There was no shortage of irony as Bronfman helped wrest Vivendi away from chief executive Jean-Marie Messier. After all, like Messier, Bronfman always came across as a bit of a dilettante and star-struck CEO. At Universal he once sent a memo to studio executives saying he expected to have double-digit earnings growth every quarter, a virtual impossibility in such a hit-driven industry.

But Bronfman did understand certain things. At Seagram he got rid of second-tier brands and inked a lucrative distribution deal with Absolut vodka. More important, he recognized that Seagram's reliance on the slowing liquor business wasn't healthy. He made some shrewd deals, generating a profit of almost 50% on his family's $2.2 billion investment in Time Warner and getting Vivendi to pay a 50% premium for Seagram's shares (alas, he took it in Vivendi stock). And he wisely sold millions of those Vivendi shares, taking about $1 billion off the table.

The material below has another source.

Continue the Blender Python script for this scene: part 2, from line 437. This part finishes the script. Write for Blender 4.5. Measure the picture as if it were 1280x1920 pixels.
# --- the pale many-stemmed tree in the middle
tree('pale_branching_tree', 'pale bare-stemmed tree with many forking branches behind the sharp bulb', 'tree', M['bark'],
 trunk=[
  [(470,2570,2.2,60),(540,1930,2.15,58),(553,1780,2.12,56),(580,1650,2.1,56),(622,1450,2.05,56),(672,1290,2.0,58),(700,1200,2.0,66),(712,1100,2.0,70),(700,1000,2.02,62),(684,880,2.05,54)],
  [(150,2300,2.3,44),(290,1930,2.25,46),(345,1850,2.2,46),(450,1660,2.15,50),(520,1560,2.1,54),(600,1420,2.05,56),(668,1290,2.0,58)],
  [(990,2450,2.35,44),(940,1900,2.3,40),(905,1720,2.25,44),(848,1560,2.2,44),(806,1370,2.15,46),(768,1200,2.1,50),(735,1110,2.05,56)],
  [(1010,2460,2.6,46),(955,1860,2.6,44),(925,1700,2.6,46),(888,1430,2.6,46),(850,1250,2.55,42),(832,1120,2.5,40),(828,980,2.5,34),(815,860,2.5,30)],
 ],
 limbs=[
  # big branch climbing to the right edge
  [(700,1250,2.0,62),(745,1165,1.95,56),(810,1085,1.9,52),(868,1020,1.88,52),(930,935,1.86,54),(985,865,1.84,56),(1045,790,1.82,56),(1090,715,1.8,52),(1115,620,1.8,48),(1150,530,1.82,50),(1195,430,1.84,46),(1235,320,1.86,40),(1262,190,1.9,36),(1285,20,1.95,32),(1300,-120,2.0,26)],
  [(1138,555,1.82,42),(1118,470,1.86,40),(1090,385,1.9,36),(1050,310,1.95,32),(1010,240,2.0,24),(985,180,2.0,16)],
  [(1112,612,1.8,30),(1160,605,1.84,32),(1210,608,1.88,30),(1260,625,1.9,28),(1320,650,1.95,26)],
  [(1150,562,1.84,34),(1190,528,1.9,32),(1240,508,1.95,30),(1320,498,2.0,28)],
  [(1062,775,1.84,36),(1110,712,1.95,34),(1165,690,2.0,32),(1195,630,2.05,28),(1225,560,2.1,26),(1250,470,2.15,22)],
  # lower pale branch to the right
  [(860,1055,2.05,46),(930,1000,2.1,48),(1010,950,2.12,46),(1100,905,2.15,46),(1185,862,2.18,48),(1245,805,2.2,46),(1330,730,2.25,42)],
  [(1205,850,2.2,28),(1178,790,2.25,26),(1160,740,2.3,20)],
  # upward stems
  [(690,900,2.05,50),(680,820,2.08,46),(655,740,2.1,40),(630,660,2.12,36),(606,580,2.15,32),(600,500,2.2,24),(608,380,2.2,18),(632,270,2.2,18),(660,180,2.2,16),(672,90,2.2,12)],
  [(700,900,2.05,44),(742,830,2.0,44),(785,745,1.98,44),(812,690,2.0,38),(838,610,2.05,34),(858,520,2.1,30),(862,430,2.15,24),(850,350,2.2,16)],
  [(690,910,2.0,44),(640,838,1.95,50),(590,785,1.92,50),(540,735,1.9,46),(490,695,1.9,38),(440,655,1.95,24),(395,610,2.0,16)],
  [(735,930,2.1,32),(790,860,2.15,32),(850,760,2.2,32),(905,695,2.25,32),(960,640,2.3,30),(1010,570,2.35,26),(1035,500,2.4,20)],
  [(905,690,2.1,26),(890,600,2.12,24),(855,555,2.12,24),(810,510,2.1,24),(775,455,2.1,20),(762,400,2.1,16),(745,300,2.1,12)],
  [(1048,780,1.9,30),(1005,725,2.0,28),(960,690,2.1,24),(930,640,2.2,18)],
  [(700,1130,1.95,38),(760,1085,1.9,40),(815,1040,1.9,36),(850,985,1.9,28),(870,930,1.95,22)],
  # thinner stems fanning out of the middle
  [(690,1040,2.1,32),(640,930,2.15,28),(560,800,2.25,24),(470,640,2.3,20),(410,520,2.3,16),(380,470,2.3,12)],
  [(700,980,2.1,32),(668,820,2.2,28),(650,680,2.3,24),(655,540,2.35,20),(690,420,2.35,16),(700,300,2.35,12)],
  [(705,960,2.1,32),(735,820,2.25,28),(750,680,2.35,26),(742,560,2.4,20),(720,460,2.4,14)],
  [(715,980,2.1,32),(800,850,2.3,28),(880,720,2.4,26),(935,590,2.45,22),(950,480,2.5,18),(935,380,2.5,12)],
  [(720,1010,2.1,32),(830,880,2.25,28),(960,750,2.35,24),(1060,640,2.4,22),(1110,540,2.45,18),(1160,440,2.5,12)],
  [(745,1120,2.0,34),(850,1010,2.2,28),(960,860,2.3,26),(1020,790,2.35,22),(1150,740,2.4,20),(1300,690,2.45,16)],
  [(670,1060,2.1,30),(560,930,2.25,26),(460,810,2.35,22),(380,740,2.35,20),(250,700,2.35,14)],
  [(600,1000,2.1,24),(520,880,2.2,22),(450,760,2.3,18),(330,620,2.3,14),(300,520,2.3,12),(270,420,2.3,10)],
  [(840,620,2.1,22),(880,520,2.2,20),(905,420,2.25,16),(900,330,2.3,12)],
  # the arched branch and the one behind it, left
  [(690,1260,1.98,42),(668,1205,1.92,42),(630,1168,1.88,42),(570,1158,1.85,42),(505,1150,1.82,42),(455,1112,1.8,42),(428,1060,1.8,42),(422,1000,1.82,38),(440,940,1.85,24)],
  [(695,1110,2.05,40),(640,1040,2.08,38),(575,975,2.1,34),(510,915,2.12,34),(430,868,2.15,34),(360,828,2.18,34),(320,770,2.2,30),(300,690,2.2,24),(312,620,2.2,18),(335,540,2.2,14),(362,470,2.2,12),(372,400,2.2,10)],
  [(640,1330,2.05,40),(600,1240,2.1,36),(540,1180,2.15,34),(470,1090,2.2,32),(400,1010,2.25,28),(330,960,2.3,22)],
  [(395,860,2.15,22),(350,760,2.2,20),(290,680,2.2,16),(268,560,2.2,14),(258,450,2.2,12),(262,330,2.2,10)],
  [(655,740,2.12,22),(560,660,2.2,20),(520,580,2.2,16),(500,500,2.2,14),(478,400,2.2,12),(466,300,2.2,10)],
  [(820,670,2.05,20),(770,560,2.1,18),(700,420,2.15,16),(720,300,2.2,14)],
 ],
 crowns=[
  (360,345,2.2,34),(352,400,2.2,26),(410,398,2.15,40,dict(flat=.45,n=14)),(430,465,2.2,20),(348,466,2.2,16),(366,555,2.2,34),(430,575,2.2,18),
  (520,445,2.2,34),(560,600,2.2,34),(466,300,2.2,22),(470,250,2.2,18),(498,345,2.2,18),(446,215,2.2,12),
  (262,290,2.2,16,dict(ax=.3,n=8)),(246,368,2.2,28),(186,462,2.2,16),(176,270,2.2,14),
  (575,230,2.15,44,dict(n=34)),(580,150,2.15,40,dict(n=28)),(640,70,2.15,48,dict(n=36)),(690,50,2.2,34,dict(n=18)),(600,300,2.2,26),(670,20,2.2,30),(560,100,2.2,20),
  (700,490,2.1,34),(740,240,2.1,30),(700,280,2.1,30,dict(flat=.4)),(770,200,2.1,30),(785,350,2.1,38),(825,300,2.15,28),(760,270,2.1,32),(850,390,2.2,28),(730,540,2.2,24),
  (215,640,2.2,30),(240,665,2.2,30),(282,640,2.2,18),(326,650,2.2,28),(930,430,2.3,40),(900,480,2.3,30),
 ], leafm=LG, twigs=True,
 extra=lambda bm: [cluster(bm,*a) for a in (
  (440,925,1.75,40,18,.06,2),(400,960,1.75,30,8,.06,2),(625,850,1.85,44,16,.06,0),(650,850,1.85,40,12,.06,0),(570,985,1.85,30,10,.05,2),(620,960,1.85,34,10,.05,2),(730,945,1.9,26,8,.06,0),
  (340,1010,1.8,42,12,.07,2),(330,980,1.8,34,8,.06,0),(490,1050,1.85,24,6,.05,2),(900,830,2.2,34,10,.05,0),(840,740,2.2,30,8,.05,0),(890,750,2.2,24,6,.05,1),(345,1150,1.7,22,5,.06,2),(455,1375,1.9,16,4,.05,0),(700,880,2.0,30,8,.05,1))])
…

Still, Bronfman's bottom-line record is such that even if he wanted to take back control of Vivendi's American entertainment assets, as some have speculated, major shareholders would probably oppose it. Edgar has other things to keep him busy, anyway. He has taken a 40% stake in British jeweler Asprey & Garrard, hoping to expand the luxury-goods brand to shoes and other fashion accessories. His family members must surely hope they will still be able to afford to dress that way.